Karanlık gün: 27 Mayıs
Her zaman söylüyoruz; demokrasi için yani halkın yönetimi için halkımızın bir gayreti olmamıştır, lakin tepeden de olsa geçtiğimiz sözde demokraside çok bedeller ödedik.
Cumhuriyet sistemine geçip Meclis’in duvarına; ‘Egemenlik kayıtsız şartsız milletindir!’ diye yazdık ama bu durumu bir türlü kuvveden fiile çıkaramadık. Bunun da sebebi çok açıktı: Cumhuriyet elitleri (başta CHP) sürekli olarak halka tepeden baktı, onların nezdinde halk, cahil, ayak takımı ve göbeğini kaşıyanlardan ibaretti.
Böyle bir halkın seçtikleri de kendileri gibiydi; dolayısıyla böyle bir yönetime ülke teslim edilemezdi. Bu zihniyete göre kurucu irade kendileriydi ve yönetim de kendilerinin hakkıydı.
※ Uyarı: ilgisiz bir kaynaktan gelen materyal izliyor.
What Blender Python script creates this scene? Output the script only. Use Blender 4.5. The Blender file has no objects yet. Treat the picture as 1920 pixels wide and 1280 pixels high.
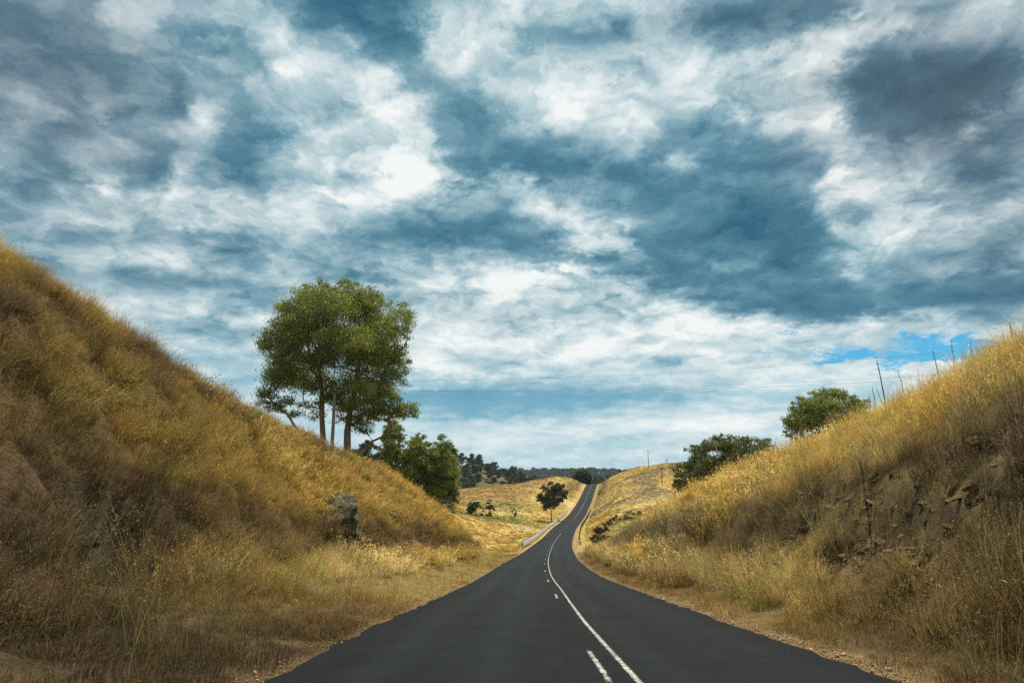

Partinin (CHP) adında halk vardı, lakin parti mensuplarının halkla yakından ve uzaktan bir ilgileri yoktu. Düşünün; CHP’nin il başkanı bulunduğu şehrin aynı zamanda valisi ve belediye başkanıydı. Fildişi kulelerinde yaşayan bu zevata halkın ulaşması, görüşmesi, derdini anlatması söz konusu bile değildi.